EXERCISE DIRECTIONS
Skip the pictures. Set down, word for word, the lines from the start of the material up to and including the line with "SC.view_settings.exposure = 0.12;".
>> Begin DATA BLOCK
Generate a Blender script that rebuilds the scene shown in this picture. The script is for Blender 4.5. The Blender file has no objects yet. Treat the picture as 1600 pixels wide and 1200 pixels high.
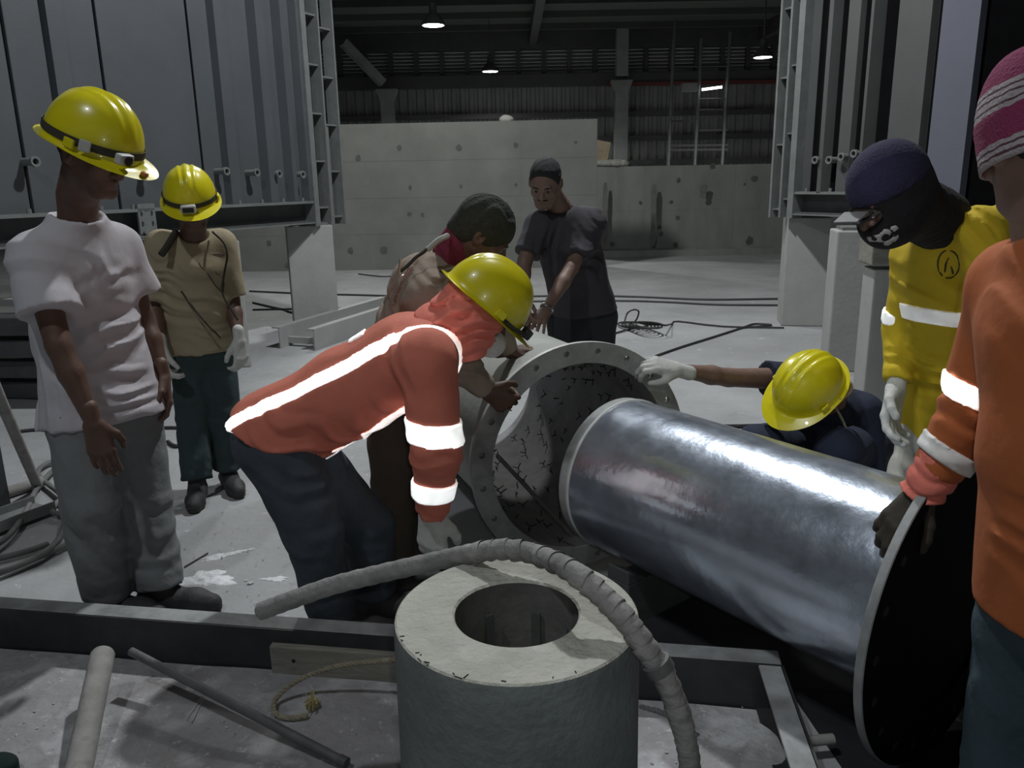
import bpy, bmesh, math, random
import numpy as np
from mathutils import Vector, Matrix
random.seed(7); rng = np.random.default_rng(7)
COL = bpy.context.scene.collection
SC = bpy.context.scene
PI = math.pi
# ------------------------------------------------------------------ camera
TILT, ROLL, FPX, CH = math.radians(14.3), .0183, 1250.0, 1.5
_f = np.array([0, math.cos(TILT), -math.sin(TILT)]); _u0 = np.array([0, math.sin(TILT), math.cos(TILT)]); _r0 = np.array([1., 0, 0])
_R = math.cos(ROLL)*_r0 - math.sin(ROLL)*_u0; _U = math.cos(ROLL)*_u0 + math.sin(ROLL)*_r0
cam = bpy.data.cameras.new('camera'); camo = bpy.data.objects.new('camera', cam); COL.objects.link(camo)
M = Matrix(((_R[0], _U[0], -_f[0], 0), (_R[1], _U[1], -_f[1], 0), (_R[2], _U[2], -_f[2], CH), (0, 0, 0, 1)))
camo.matrix_world = M; cam.sensor_width = 36; cam.lens = 36*FPX/1600; cam.clip_end = 200; cam.clip_start = .05
SC.camera = camo
# ------------------------------------------------------------------ world, lights, exposure
w = bpy.data.worlds.new('world'); SC.world = w; w.use_nodes = True
w.node_tree.nodes['Background'].inputs[0].default_value = (.75, .9, 1.0, 1); w.node_tree.nodes['Background'].inputs[1].default_value = .085
SC.view_settings.view_transform = 'Standard'; SC.view_settings.look = 'None'
SC.view_settings.exposure = 0.12; SC.view_settings.gamma = 1.0; SC.view_settings.use_curve_mapping = False

def lamp(name, kind, loc, target, energy, size=.3, color=(1, 1, 1), spot=None, blend=.5):
    l = bpy.data.lights.new(name, kind); l.energy = energy; l.color = color
    if kind == 'AREA': l.shape = 'DISK'; l.size = size
    elif kind in ('SPOT', 'POINT'): l.shadow_soft_size = size
    if spot: l.spot_size = math.radians(spot); l.spot_blend = blend
    o = bpy.data.objects.new(name, l); COL.objects.link(o); o.location = loc
    d = Vector(target)-Vector(loc); o.rotation_euler = d.to_track_quat('-Z', 'Y').to_euler()
    return o
# flood light high above the work place, a second one above and behind the photographer, and the phone's own flash
lamp('flood_light', 'SPOT', (.6, 5.6, 6.0), (.1, 4.2, 0), 820, .12, (.95, .98, 1.0), 165, .5)
lamp('rear_flood_light', 'SPOT', (-2.0, .2, 5.6), (.2, 2.9, .2), 190, .10, (.90, .95, 1.0), 120, .6)
lamp('hall_fill', 'SPOT', (-1.5, 11.0, 6.0), (0, 12, 0), 560, .25, (.98, 1.0, .96), 170, .5)  # unseen hall lamp added to brighten the far floor and walls
lamp('phone_flash', 'SPOT', (.03, -.02, 1.56), (0.1, 3, .9), 14, .01, (1.0, 1.0, .97), 85, .8)

lamp('pipe_streak_spot', 'SPOT', (-.45, .95, 3.1), (.85, 2.3, .5), 55, .05, (.92, .96, 1.0), 34, .7)  # unseen narrow spot added to put a second streak on the pipe

def at(u, v, Y):
    d = _f + (u-800)/FPX*_R + (600-v)/FPX*_U
    p = np.array([0, 0, CH]) + d*Y/d[1]
    return p
def atz(u, v, z=0.):
    d = _f + (u-800)/FPX*_R + (600-v)/FPX*_U
    return np.array([0, 0, CH]) + d*(z-CH)/d[2]
def V(*a): return np.array(a, float)
def nrm(a): a = np.asarray(a, float); return a/np.linalg.norm(a)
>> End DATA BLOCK
SOLUTION FOR THIS PROBLEM
Generate a Blender script that rebuilds the scene shown in this picture. The script is for Blender 4.5. The Blender file has no objects yet. Treat the picture as 1600 pixels wide and 1200 pixels high.
import bpy, bmesh, math, random
import numpy as np
from mathutils import Vector, Matrix
random.seed(7); rng = np.random.default_rng(7)
COL = bpy.context.scene.collection
SC = bpy.context.scene
PI = math.pi
# ------------------------------------------------------------------ camera
TILT, ROLL, FPX, CH = math.radians(14.3), .0183, 1250.0, 1.5
_f = np.array([0, math.cos(TILT), -math.sin(TILT)]); _u0 = np.array([0, math.sin(TILT), math.cos(TILT)]); _r0 = np.array([1., 0, 0])
_R = math.cos(ROLL)*_r0 - math.sin(ROLL)*_u0; _U = math.cos(ROLL)*_u0 + math.sin(ROLL)*_r0
cam = bpy.data.cameras.new('camera'); camo = bpy.data.objects.new('camera', cam); COL.objects.link(camo)
M = Matrix(((_R[0], _U[0], -_f[0], 0), (_R[1], _U[1], -_f[1], 0), (_R[2], _U[2], -_f[2], CH), (0, 0, 0, 1)))
camo.matrix_world = M; cam.sensor_width = 36; cam.lens = 36*FPX/1600; cam.clip_end = 200; cam.clip_start = .05
SC.camera = camo
# ------------------------------------------------------------------ world, lights, exposure
w = bpy.data.worlds.new('world'); SC.world = w; w.use_nodes = True
w.node_tree.nodes['Background'].inputs[0].default_value = (.75, .9, 1.0, 1); w.node_tree.nodes['Background'].inputs[1].default_value = .085
SC.view_settings.view_transform = 'Standard'; SC.view_settings.look = 'None'
SC.view_settings.exposure = 0.12; SC.view_settings.gamma = 1.0; SC.view_settings.use_curve_mapping = False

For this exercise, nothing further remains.